Evolving democracy
Representative democracy in the USA has been in trouble for a long time. Since the beginnings of the nation 250 years ago, wealth, racial hatred, and private interests have dominated its development.
It has taken massive movements of people over extended periods of time to expand the ideas of whose lives matter, whose voices count, and whose interests should be protected.
It has only been 60 years since the passage of the Voting Rights Act in 1965. That Act ensured that the 15th Amendment, itself the product of a civil war, and the 19th Amendment, the result of nearly 100 years of organizing, would become real. It was not until 1975 that Section 203 was added to the law “to require that all voting and election materials be provided “in the language of the applicable minority group as well as in the English language.”
That is the same year the USA ended the Vietnam War, and put congressional limits on the spying roles of the FBI and the CIA.
It is also the same year that the right wing found its way to mass mobilizations.

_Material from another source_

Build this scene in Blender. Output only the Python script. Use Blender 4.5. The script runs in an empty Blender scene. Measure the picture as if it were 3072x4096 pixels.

The expansion of voting rights, the military defeat in Vietnam, the scandal of Watergate, busing to establish integrated schools, and the moderation of Gerald Ford all combined to give new energy to right-wing, fascist movements in the USA. The Conservative Caucus emerged. Phyllis Schlafly brought mass organizational skills to block the ratification of the Equal Rights Amendment, and the desire to make the American Military great again was launched.

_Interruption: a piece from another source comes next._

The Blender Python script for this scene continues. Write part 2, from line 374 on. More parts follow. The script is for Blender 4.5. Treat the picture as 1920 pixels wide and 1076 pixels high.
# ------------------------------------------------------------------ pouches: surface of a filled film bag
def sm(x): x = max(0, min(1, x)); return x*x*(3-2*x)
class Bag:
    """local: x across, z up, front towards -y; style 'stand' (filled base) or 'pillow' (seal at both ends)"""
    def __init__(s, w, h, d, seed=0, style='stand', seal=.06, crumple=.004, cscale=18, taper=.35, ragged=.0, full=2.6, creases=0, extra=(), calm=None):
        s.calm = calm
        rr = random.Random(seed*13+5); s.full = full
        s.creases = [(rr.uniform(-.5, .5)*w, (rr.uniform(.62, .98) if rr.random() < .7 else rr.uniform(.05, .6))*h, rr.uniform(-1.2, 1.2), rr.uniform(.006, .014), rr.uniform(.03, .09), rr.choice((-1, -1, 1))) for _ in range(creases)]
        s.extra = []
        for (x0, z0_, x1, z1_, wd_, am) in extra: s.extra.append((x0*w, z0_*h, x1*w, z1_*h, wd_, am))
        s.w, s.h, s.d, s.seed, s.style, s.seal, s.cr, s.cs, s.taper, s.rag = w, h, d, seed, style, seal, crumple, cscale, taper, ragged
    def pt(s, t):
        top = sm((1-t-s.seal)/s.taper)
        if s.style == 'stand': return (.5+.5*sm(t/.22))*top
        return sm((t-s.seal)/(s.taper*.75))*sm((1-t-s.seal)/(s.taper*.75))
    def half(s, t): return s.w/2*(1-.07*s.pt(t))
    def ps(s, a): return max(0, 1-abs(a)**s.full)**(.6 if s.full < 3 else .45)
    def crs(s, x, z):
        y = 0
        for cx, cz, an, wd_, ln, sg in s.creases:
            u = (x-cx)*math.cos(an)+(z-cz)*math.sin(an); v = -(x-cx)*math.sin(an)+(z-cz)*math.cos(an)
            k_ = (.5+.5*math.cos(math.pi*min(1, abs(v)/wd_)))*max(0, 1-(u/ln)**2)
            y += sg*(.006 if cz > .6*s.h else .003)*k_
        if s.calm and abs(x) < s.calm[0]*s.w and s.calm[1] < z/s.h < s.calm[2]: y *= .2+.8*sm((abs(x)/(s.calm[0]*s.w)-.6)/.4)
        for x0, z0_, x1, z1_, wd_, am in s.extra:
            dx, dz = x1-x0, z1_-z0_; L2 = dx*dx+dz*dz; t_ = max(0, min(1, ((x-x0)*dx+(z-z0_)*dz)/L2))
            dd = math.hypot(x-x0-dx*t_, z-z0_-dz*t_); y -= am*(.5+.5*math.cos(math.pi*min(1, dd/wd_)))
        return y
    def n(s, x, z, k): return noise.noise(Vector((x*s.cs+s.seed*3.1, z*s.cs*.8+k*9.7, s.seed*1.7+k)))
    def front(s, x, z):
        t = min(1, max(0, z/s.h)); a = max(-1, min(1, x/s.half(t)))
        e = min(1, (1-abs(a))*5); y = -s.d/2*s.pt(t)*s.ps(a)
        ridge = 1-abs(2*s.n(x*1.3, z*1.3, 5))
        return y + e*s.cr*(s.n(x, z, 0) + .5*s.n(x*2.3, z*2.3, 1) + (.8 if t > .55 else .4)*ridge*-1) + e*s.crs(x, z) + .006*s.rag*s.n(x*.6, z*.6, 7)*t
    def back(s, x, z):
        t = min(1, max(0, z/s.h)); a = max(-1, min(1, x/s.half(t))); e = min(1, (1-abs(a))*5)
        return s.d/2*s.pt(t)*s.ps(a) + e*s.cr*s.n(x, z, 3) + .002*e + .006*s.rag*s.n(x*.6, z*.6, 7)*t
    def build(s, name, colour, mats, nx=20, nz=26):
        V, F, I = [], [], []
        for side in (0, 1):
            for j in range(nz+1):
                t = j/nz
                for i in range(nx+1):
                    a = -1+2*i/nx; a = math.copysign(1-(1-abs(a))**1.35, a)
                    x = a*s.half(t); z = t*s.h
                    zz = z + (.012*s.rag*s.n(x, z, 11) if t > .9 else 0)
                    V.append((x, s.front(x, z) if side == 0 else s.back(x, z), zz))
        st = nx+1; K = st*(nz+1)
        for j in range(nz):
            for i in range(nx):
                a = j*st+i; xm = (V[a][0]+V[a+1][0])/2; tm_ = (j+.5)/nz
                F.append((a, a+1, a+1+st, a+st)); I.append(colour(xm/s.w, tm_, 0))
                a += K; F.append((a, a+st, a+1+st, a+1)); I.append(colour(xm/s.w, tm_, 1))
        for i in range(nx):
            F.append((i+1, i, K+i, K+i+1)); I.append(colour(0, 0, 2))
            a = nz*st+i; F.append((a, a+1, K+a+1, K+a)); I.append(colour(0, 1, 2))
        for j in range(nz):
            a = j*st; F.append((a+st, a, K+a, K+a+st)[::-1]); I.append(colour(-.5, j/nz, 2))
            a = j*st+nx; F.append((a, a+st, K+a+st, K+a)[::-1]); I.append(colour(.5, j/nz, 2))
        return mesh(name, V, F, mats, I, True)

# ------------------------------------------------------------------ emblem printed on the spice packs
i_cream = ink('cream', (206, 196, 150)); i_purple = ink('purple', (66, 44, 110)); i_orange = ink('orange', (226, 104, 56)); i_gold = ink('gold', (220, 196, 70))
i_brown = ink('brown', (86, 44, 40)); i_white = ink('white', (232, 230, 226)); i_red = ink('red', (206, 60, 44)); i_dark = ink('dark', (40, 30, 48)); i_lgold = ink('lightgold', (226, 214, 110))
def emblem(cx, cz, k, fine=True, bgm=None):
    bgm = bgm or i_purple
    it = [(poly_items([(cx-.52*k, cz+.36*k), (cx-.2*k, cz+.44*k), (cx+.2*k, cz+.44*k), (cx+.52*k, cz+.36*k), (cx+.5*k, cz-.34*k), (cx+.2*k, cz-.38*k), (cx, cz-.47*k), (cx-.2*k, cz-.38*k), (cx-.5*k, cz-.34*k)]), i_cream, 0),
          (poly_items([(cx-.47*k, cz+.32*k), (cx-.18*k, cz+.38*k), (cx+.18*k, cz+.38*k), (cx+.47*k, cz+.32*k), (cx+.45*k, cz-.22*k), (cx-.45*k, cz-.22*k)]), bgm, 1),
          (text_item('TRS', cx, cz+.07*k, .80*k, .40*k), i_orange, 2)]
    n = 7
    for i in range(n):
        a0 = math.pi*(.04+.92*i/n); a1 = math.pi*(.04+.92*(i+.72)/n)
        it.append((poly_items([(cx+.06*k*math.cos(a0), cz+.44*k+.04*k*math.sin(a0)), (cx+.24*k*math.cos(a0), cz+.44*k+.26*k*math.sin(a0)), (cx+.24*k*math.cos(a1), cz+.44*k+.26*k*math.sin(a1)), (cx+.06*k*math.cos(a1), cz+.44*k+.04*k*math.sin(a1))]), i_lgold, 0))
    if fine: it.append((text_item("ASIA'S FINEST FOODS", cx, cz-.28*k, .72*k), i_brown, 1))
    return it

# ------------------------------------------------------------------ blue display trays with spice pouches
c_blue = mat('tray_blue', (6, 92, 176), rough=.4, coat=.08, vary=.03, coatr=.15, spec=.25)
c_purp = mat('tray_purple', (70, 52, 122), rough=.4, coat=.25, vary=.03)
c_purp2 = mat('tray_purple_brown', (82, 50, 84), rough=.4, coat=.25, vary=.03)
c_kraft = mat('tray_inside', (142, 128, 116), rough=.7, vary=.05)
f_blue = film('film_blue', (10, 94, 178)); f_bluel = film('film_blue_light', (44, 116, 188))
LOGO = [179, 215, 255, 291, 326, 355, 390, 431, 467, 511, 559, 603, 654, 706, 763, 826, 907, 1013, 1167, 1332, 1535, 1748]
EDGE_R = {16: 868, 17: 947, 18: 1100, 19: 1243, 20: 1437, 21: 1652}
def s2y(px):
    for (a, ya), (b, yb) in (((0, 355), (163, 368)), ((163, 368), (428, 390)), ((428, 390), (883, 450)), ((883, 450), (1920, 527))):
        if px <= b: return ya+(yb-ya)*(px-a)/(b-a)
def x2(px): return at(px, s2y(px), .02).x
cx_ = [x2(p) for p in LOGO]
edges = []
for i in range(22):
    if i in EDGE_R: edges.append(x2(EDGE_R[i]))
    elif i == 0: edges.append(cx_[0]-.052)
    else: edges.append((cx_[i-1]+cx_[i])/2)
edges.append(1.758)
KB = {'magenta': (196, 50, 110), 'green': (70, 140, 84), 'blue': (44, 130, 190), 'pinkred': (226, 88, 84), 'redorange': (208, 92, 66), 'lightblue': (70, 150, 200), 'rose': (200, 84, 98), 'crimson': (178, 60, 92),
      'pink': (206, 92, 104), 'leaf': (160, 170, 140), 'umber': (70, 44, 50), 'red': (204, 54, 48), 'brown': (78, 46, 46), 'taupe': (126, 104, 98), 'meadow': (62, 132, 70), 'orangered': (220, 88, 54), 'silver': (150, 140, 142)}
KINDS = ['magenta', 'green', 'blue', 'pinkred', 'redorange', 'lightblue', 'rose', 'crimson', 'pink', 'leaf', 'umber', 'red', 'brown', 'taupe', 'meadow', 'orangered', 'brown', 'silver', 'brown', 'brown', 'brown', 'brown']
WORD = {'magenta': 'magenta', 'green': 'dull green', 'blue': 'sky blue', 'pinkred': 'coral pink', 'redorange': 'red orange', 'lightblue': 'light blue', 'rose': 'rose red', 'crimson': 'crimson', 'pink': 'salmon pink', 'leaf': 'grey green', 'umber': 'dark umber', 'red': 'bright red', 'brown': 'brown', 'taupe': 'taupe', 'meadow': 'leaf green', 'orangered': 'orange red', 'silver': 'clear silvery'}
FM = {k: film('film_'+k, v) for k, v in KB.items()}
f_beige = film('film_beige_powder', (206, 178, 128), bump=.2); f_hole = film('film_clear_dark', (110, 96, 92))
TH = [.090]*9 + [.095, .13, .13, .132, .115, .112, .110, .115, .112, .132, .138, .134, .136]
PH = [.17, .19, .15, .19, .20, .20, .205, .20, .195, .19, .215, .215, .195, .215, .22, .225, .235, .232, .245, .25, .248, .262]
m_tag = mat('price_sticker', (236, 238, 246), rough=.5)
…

Ultimately, these forces found their way to the election of Ronald Regan, who began the long dismantling of the New Deal and Civil Rights era policies. These right-wing efforts are rooted in a commitment to restore the USA to the pre-Civil War era, where everyone knows their place and is kept in it. They recognized the power of hate and fear to mobilize people.
In drawing a long line on the rise of the right, Daniel Schlozman and Sam Rosenfeld, authors of The Hollow Parties: The Many Past and Disordered Present of American Party Politics (Princeton, 2024) bring the consequences of this political thrust up to date, saying:
“Perhaps the signal moment for the impulse that began to break down the traditional controls on American politics in the 1970s came with the Jan. 6, 2021, insurrection. With mob violence, the right all-but-openly declared that electoral victories by the enemy did not count and countenanced any measures necessary to stop them. The fundamental criterion of democracy, that the losers accept their losses and fight again, no longer holds.”
Long before the refusal to acknowledge majority votes, right-wing elements have been orchestrating policies to control elections. In 1976, in Buckley v. Valeo, the Supreme Court equated money spent to influence voters as protected speech. This laid the groundwork for the 2010 Citizens United v. Federal Election Commission, allowing unlimited corporate donations, introducing “super PACs. The Brennan Center concluded:
These trends reached new heights in the 2024 election. Billionaire-backed super PACs helped the winning presidential candidate close a substantial fundraising gap. These groups also went beyond just running supportive ads. A group funded by Elon Musk, the world’s richest person, took on core components of the winning campaign, including voter outreach operations. And dark money from groups that do not disclose their donors topped $1 billion.
The Callais decision, nullifying Section 2 of the Voting Rights Act and eliminating majority Black and Latino districts, should come as no surprise. Southern States have jumped into redistricting, making it almost certain that millions of voters of color will no longer have representatives of their choice.
None of this has happened by accident. Nor did it happen quickly. But increasingly, people are recognizing that this system of so-called democracy is broken beyond repair.
It is now up to us to decide what will take its place. This is more than a question of policies. It is a question that goes to the heart of the kind of people we wish to be and to become.
Every day around the country. People are stepping forward in ways that are evolving the contours of a living democracy. They are organizing toward a vision that encompasses respect for human beings and for life-affirming ways of living. They are gathering at Delaney Hall in Newark to demand the end of detention centers. They are organizing throughout the Midwest to stop massive data centers. They are organizing people to register and vote for progressive candidates. They are creating the values and practices of a new democracy being born out of courage and a recognition of our interdependence.